4Gb of dependencies so far
I use Flatpaks mostly because I like having my base os and gui minimal as possible. Every thinking that is not core os I install as a flatpak. This is great because I didn't have to install dependencies like lib32 and other libraries on my root partition. Lean and mean.
Yeah storage is cheap but I last reformated my boot drive in 2017 so my root partition is 20GB and now I have no room for Flatpak. Now I could just resize it but wheres the fun in that.
TL:DR "A 20GB root partition ought to be enough for anybody."
You can have flatpak install it's stuff into your home with the --user flag.
I feel your pain. Flatpack can really ruin partitioning strategies.
It has an installations feature to use any location, as well as users home by default.
I seriously want to switch some of the small distros like tinycore as a daily driver.
1GB of RAM and 4GB disk space is more than enough for all but the most bloated apps.
I've put steam on a librebooted chromebook with similar stats, it has to install games on a usb drive/sd card but it works quite well even for casual linux gamers
I use flatpaks on my desktop all the time, no issue with storage space. But my laptop with only 128gb SSD starts sweating.
Flatpak don't be like this at all.
I suppose it might seem like that if you install it just for a singular app. Then the runtime + possible drivers are a hefty load. But everything after that, the weight of the deps proportional to the apps gets lighter through shared runtimes, drivers, dedupping and so on.
Some go to install a singular flatpak and are horrified by the amount it tries to install and never look back. Which I sorta get, though if that their level of familiarity with flatpak they might not be the best people to partake in the dep/flatpak/snap/appimage fights. But they still do.
Yes, the same can be said if you run GNOME and install a single KDE app or vice-versa. And here’s my petition to convert DigiKam to FLTK so everyone can enjoy it.

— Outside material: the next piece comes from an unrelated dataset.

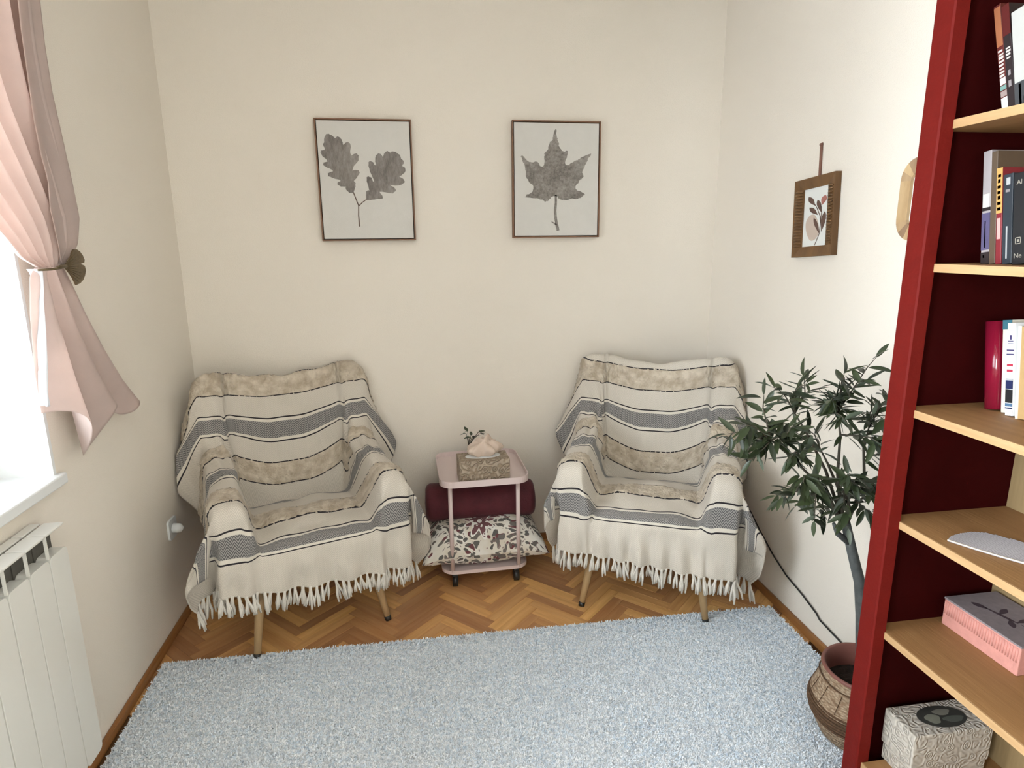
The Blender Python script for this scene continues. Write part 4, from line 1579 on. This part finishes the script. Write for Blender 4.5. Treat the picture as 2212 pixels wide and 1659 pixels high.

I used it after getting frustrated with the AUR. Never looked back unless the package wasn't on Flatpak or had an AppImage.
Flatpak is crazy inefficient, but at least I can get software that is not yet on distro repos. It will get better.
I found a QT app today. Uncompiled file size: 1 MB. Compiled size: 100 MB
Yeah, completely normal for Qt... well, if you bundle everything that is. If it depends on shared libraries, should't be larger than 10MB or so.
those are shared tho, no biggie
I haven't had any real issues with Flatpaks outside of them not following my GTK theme which I fixed with Flatseal.
I just use appimages, they are even smaller than native packages many times due to their compression, for example libreoffice being 300 vs 600 MiB, librewolf 110 vs 330 MiB, etc.
When you've got decent Internet and storage is cheap....
flatpak is about permission:
https://github.com/tchx84/Flatseal
the fact that gtk, qt, firefox pull in a hundred deps is their own problem.
not a problem per se..
ask software to install itself twice and it becomes noticable how enormous the code is.